Поэтому давайте руководствоваться лишь собственными представлениями о такте и о вкусе, об уместности или неуместности. Давайте не будем руководствоваться глупой убежденностью, что смешное может быть в принципе оскорбительным для человека с нормальными нравственными рефлексами. Не может!

Я давно заметил, что неугомонные спорщики очень часто свои возражение начинают со слов «ну, а если… ну, а если ваш ребенок… ну, а если в вашем подъезде… а если вдруг…»

Когда я наталкиваюсь на это «если», я прямо буквально съеживаюсь, и мне решительно не хочется узнавать, что там дальше .

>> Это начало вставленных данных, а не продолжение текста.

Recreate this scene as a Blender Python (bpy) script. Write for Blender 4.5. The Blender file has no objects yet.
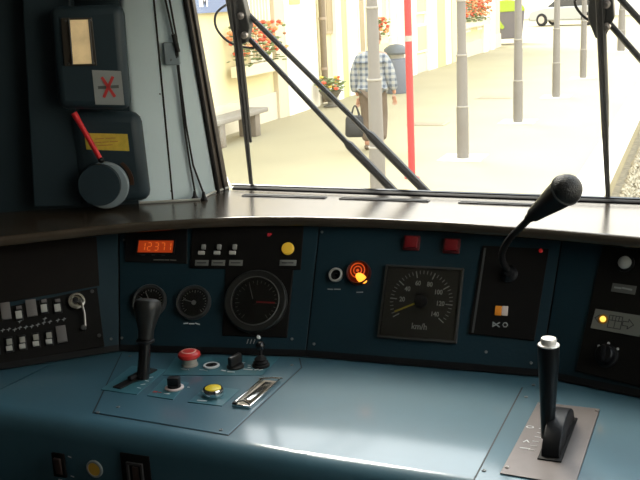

Однажды, помню, я написал, что, по моему глубокому убеждению, на поминках, даже если это поминки по очень близкому тебе человеку, не надо делать скучные лица, не надо говорить вполголоса и избегать даже подобий улыбки. Напротив, уверен я, надо непременно вспоминать что-нибудь смешное и веселое, надо смеяться, если смешно, потому что смех и ненатужная веселость и саму даже смерть способны иногда заставить усомниться в собственном всесилии.

Если не первый, то уж точно второй комментарий начинался, конечно же, со слов «ну, а если». И я, не став даже читать, что там было дальше, решил все же ответить.

«Да! — ответил я. — И в этом случае — тоже. И в этом случае — даже особенно!»